* START DATASET EXCERPT *

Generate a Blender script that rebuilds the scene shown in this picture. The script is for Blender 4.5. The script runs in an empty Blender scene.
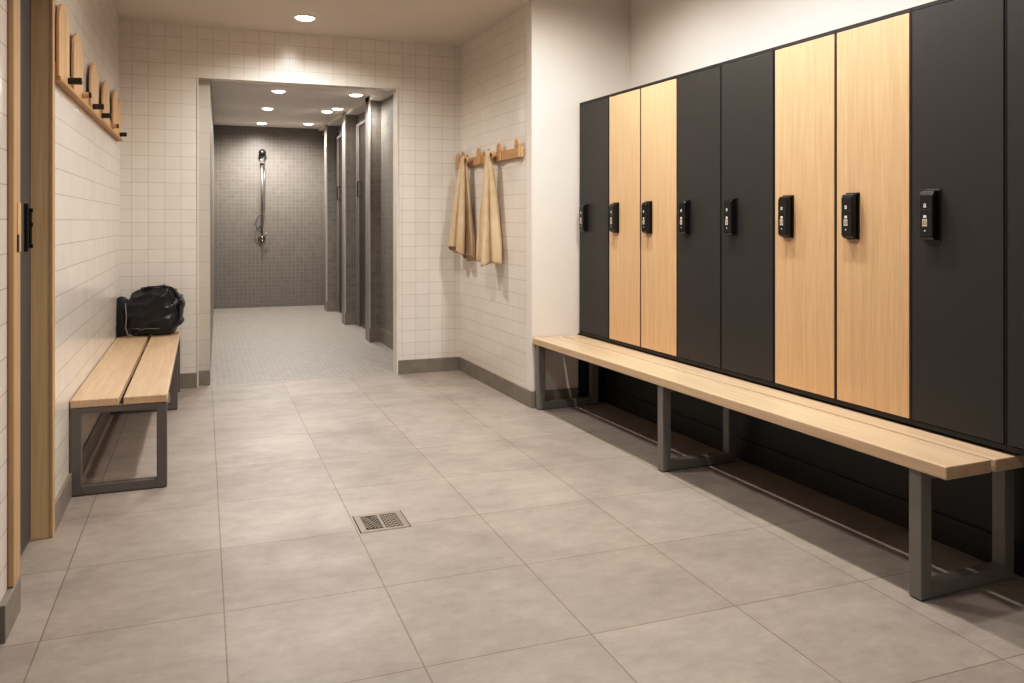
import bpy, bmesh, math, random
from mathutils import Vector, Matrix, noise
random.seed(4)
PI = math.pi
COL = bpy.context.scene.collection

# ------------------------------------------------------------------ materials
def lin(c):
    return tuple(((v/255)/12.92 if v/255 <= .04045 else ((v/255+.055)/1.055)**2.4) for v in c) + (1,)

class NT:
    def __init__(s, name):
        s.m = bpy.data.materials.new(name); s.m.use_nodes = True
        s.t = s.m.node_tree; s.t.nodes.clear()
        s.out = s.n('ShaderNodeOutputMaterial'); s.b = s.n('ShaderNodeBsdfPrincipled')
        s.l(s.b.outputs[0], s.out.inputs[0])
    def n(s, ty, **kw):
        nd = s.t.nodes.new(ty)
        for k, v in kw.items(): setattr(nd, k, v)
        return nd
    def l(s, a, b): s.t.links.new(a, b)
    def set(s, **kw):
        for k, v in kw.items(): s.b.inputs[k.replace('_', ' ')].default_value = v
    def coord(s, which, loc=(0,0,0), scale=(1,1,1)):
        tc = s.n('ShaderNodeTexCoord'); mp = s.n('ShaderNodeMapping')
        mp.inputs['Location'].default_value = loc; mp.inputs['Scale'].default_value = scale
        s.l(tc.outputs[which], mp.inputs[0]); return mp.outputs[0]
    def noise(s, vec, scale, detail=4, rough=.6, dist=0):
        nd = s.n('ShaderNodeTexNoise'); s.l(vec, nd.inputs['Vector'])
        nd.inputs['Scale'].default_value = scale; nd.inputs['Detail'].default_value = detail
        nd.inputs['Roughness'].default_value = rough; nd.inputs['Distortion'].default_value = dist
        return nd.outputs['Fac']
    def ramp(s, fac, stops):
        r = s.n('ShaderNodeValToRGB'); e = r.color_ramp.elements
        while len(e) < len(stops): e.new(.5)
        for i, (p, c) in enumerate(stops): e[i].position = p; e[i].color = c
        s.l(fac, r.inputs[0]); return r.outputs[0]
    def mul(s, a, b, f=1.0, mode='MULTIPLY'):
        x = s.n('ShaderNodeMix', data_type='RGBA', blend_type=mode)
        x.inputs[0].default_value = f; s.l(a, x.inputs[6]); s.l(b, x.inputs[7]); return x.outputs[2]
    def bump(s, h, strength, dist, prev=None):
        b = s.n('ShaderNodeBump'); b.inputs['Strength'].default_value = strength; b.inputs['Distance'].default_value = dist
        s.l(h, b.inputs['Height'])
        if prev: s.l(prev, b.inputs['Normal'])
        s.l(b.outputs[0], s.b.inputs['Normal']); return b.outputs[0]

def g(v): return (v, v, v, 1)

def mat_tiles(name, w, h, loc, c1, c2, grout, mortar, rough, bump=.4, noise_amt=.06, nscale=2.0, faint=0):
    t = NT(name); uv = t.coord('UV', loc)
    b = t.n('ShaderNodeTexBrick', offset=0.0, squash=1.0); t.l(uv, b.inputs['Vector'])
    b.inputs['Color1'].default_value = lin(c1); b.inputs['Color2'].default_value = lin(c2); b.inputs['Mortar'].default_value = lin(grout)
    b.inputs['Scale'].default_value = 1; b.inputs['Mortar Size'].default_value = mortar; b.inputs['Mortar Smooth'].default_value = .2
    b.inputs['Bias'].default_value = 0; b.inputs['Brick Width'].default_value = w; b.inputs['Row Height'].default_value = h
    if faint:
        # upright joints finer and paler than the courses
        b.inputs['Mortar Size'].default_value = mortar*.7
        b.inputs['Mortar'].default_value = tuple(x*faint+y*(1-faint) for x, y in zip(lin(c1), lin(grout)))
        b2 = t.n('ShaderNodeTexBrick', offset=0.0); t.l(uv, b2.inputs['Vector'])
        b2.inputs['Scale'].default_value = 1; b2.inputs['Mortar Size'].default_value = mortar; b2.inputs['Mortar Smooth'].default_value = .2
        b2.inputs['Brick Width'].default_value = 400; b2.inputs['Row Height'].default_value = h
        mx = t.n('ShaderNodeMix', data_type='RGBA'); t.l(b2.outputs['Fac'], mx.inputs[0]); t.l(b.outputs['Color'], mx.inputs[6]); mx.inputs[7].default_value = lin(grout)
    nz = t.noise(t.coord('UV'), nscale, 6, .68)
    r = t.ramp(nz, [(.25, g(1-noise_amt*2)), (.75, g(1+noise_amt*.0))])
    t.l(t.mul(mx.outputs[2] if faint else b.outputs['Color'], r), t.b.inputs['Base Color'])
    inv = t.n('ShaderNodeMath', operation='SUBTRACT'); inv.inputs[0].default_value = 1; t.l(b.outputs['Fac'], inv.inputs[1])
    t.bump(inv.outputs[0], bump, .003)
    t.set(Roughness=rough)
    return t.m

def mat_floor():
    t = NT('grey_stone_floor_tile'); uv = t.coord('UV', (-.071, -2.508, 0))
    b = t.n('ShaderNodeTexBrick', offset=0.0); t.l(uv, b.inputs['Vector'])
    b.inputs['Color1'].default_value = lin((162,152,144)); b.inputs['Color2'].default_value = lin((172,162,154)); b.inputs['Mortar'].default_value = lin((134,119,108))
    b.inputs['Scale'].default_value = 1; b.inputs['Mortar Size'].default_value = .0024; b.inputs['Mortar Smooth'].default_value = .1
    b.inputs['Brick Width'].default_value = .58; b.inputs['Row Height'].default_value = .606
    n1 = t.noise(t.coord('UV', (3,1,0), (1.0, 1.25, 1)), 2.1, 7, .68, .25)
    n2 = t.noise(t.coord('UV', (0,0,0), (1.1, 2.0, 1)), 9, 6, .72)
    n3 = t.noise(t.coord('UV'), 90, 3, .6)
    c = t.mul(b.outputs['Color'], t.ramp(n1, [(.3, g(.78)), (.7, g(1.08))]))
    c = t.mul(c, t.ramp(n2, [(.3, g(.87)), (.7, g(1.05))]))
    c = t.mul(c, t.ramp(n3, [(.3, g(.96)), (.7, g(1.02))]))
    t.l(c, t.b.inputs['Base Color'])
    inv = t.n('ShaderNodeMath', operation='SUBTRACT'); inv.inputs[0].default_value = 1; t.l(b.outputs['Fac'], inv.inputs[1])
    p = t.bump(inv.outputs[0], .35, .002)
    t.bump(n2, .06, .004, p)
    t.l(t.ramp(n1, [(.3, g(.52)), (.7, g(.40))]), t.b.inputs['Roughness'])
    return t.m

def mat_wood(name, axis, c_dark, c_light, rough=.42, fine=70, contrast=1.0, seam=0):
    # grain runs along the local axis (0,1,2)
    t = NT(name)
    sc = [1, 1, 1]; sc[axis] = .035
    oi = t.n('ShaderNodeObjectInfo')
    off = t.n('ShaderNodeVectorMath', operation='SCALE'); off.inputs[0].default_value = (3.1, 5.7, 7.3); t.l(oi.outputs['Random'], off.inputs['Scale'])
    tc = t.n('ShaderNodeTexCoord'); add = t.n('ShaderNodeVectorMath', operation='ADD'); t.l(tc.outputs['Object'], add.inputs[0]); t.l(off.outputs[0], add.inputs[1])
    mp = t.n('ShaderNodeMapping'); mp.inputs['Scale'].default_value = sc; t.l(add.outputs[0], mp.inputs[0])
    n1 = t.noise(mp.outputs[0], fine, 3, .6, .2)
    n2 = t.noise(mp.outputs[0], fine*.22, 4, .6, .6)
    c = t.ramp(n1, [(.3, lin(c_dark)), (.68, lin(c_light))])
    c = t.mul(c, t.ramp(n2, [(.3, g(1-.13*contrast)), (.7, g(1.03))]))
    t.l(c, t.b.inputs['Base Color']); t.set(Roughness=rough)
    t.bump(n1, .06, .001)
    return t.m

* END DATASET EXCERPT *

▸ TASK TO COMPLETE:
Copy exactly the lines running from the beginning of the listing through the line that has "return tuple(((v/255)/12.92 if". Drop the pictures.

▸ SOLUTION TO THE EXERCISE:
Generate a Blender script that rebuilds the scene shown in this picture. The script is for Blender 4.5. The script runs in an empty Blender scene.
import bpy, bmesh, math, random
from mathutils import Vector, Matrix, noise
random.seed(4)
PI = math.pi
COL = bpy.context.scene.collection

# ------------------------------------------------------------------ materials
def lin(c):
    return tuple(((v/255)/12.92 if v/255 <= .04045 else ((v/255+.055)/1.055)**2.4) for v in c) + (1,)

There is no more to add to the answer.